## SET EXERCISE
From the line with "Write part 7" to the line with "M['drift_dark'], ut, g, 3)", both lines included, set down exactly those lines, please, and no others.

## RECORDS FOR THIS TASK
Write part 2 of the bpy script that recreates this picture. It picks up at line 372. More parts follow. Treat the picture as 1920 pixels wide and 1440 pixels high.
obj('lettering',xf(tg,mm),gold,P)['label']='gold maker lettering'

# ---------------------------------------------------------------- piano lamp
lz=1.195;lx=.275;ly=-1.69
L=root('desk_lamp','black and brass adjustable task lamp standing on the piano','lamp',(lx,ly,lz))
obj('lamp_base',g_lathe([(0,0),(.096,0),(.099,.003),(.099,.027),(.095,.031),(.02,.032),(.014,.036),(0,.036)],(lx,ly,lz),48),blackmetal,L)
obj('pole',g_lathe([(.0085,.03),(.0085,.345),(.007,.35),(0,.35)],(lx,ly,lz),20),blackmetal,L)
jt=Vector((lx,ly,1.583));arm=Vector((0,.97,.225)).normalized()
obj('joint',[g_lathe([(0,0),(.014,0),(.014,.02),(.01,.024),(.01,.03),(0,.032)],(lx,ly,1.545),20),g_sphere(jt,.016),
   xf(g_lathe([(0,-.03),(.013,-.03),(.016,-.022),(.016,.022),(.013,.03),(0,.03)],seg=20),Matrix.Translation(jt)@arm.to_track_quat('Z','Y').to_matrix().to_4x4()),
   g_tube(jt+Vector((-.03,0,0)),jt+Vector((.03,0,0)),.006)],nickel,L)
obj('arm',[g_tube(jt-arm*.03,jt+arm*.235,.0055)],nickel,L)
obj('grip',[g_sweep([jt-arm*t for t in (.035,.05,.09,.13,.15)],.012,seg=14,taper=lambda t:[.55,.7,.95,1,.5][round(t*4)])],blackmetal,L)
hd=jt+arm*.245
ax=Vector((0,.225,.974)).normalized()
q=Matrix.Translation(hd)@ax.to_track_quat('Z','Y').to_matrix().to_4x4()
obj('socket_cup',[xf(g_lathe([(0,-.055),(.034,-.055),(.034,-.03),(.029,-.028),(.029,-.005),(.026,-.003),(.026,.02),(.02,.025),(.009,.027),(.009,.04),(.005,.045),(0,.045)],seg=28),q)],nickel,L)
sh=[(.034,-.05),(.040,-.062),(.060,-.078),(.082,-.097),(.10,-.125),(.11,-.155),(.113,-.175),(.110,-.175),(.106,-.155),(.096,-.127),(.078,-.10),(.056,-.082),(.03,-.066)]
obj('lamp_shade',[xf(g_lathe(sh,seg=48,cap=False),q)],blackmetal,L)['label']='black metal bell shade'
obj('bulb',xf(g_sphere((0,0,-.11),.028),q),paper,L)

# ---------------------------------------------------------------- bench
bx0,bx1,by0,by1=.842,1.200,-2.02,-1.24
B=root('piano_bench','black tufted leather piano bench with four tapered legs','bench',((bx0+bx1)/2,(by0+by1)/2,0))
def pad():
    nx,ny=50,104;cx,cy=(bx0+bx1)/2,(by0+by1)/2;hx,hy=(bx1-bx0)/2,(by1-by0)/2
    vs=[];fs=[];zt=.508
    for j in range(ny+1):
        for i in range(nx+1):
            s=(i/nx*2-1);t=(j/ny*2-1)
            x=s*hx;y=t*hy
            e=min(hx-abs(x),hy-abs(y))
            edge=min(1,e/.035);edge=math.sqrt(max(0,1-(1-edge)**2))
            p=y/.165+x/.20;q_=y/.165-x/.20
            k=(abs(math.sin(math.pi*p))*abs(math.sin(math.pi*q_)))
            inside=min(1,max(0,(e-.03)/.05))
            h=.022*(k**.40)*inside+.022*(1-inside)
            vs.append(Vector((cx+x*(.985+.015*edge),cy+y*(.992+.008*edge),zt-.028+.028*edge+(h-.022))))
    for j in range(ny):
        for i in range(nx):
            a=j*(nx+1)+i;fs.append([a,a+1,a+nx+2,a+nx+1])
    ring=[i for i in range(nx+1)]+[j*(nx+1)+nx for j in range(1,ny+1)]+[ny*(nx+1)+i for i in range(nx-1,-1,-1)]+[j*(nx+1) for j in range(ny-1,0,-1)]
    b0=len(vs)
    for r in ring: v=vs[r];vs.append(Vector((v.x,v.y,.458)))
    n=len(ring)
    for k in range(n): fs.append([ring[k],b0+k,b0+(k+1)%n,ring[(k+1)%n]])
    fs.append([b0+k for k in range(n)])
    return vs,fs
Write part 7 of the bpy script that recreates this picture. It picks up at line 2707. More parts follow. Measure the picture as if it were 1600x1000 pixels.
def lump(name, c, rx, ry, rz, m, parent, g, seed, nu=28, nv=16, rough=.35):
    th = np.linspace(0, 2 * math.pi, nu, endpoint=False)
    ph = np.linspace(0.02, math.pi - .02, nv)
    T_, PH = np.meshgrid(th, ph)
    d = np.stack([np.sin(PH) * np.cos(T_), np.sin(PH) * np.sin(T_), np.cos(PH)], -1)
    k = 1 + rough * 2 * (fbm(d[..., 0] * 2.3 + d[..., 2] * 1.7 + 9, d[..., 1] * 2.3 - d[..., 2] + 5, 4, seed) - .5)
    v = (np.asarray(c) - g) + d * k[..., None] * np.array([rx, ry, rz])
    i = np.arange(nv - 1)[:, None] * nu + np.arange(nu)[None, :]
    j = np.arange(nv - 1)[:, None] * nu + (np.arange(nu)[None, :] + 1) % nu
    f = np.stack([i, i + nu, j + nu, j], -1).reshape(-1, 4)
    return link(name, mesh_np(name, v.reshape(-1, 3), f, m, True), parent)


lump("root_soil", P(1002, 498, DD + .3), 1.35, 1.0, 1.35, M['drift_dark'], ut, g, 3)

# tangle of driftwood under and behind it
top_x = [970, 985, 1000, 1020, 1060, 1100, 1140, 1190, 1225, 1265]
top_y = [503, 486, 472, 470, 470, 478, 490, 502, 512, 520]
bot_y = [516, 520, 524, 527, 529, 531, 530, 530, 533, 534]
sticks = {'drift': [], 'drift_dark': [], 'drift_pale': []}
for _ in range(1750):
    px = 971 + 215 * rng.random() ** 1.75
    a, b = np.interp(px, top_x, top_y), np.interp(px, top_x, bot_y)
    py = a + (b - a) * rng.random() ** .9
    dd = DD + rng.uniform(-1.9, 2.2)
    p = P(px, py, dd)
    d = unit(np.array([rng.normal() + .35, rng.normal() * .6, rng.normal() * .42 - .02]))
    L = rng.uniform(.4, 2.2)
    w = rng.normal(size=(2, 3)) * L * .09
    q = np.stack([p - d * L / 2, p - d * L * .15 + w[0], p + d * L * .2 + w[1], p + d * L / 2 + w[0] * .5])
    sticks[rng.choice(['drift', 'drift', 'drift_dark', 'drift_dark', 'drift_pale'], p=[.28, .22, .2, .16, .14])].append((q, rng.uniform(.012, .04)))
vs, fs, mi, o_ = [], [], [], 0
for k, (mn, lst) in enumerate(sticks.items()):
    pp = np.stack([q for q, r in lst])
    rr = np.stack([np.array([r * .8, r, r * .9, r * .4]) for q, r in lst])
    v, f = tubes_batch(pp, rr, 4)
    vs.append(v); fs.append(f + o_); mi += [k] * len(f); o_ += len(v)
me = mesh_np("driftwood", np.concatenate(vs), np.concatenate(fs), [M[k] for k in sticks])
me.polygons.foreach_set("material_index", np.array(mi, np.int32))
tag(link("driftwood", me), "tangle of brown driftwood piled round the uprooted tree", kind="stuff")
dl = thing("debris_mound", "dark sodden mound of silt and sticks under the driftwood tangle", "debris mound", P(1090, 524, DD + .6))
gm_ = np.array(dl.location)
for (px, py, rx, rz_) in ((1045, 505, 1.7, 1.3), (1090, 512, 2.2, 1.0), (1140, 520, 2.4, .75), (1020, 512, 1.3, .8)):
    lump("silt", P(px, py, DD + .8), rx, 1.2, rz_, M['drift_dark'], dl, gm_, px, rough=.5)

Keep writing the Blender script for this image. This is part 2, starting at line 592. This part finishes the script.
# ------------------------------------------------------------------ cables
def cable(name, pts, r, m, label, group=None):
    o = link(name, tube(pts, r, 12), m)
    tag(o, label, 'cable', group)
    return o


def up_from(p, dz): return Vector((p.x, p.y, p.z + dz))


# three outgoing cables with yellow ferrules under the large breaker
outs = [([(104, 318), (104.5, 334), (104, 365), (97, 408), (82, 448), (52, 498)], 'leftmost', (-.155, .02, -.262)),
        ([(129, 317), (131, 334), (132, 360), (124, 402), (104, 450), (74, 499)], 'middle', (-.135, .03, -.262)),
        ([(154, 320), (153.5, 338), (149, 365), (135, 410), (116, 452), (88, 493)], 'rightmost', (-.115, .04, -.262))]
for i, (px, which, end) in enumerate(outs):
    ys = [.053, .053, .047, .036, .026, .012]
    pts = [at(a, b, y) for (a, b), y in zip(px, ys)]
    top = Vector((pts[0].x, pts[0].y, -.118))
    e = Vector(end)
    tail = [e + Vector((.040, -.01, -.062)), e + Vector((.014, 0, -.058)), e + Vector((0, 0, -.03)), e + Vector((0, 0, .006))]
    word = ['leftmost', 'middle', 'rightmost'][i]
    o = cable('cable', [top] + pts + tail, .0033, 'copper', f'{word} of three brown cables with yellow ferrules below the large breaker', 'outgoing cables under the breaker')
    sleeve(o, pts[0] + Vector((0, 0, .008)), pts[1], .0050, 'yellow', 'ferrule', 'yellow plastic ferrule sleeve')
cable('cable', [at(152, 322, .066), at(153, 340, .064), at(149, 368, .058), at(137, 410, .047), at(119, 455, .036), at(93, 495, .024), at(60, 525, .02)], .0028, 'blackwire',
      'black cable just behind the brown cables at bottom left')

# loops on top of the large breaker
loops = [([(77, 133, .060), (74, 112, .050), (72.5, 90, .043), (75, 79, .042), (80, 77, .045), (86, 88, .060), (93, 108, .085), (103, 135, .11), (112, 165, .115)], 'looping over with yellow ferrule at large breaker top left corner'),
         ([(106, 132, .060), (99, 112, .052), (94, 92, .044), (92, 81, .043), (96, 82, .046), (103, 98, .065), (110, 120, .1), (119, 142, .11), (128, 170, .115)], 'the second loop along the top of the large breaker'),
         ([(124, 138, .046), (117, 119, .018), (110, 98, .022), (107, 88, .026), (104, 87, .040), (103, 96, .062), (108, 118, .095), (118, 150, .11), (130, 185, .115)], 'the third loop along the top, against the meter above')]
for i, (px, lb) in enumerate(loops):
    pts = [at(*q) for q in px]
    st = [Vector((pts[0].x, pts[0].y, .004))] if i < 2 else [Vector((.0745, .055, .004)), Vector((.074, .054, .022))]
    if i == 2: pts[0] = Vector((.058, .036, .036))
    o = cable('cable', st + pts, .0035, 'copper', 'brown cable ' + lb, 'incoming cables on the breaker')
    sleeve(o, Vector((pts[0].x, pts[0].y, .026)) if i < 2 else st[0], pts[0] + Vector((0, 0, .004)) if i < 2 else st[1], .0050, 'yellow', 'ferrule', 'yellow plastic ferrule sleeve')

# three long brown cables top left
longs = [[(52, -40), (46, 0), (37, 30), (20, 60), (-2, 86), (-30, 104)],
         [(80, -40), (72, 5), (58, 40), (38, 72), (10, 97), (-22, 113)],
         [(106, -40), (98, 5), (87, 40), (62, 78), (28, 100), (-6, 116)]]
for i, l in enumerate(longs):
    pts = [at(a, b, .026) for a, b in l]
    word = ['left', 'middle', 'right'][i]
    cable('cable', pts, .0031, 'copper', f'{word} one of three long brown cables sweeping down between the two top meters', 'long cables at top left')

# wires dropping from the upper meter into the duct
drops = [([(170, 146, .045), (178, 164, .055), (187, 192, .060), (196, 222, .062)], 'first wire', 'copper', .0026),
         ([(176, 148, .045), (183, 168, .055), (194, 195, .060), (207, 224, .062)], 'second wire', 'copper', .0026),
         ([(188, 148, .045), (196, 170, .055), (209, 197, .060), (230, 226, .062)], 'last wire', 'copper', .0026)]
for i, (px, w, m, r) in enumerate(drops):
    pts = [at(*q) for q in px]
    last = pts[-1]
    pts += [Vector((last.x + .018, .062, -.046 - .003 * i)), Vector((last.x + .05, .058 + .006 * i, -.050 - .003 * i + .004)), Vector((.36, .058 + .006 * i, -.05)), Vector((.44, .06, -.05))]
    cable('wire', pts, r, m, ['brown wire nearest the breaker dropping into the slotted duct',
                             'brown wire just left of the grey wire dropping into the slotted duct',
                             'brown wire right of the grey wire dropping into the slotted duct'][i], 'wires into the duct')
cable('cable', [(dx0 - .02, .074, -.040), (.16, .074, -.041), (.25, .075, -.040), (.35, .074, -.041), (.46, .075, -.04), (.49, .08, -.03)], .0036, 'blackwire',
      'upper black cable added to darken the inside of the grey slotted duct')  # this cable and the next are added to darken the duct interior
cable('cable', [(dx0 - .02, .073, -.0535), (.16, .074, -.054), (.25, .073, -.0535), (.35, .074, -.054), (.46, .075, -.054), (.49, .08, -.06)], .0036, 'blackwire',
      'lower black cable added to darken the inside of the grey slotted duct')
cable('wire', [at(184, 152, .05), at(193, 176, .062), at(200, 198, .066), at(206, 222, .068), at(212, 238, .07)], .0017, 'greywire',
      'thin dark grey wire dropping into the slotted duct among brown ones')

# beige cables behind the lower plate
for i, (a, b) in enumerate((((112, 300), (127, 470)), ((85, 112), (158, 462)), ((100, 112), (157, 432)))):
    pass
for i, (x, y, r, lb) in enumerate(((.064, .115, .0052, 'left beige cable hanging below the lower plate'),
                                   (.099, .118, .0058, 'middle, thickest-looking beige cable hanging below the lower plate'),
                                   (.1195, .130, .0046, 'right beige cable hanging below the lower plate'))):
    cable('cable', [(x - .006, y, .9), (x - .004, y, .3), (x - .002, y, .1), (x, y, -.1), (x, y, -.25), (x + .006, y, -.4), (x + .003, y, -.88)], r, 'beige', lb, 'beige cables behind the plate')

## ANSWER
Write part 7 of the bpy script that recreates this picture. It picks up at line 2707. More parts follow. Measure the picture as if it were 1600x1000 pixels.
def lump(name, c, rx, ry, rz, m, parent, g, seed, nu=28, nv=16, rough=.35):
    th = np.linspace(0, 2 * math.pi, nu, endpoint=False)
    ph = np.linspace(0.02, math.pi - .02, nv)
    T_, PH = np.meshgrid(th, ph)
    d = np.stack([np.sin(PH) * np.cos(T_), np.sin(PH) * np.sin(T_), np.cos(PH)], -1)
    k = 1 + rough * 2 * (fbm(d[..., 0] * 2.3 + d[..., 2] * 1.7 + 9, d[..., 1] * 2.3 - d[..., 2] + 5, 4, seed) - .5)
    v = (np.asarray(c) - g) + d * k[..., None] * np.array([rx, ry, rz])
    i = np.arange(nv - 1)[:, None] * nu + np.arange(nu)[None, :]
    j = np.arange(nv - 1)[:, None] * nu + (np.arange(nu)[None, :] + 1) % nu
    f = np.stack([i, i + nu, j + nu, j], -1).reshape(-1, 4)
    return link(name, mesh_np(name, v.reshape(-1, 3), f, m, True), parent)


lump("root_soil", P(1002, 498, DD + .3), 1.35, 1.0, 1.35, M['drift_dark'], ut, g, 3)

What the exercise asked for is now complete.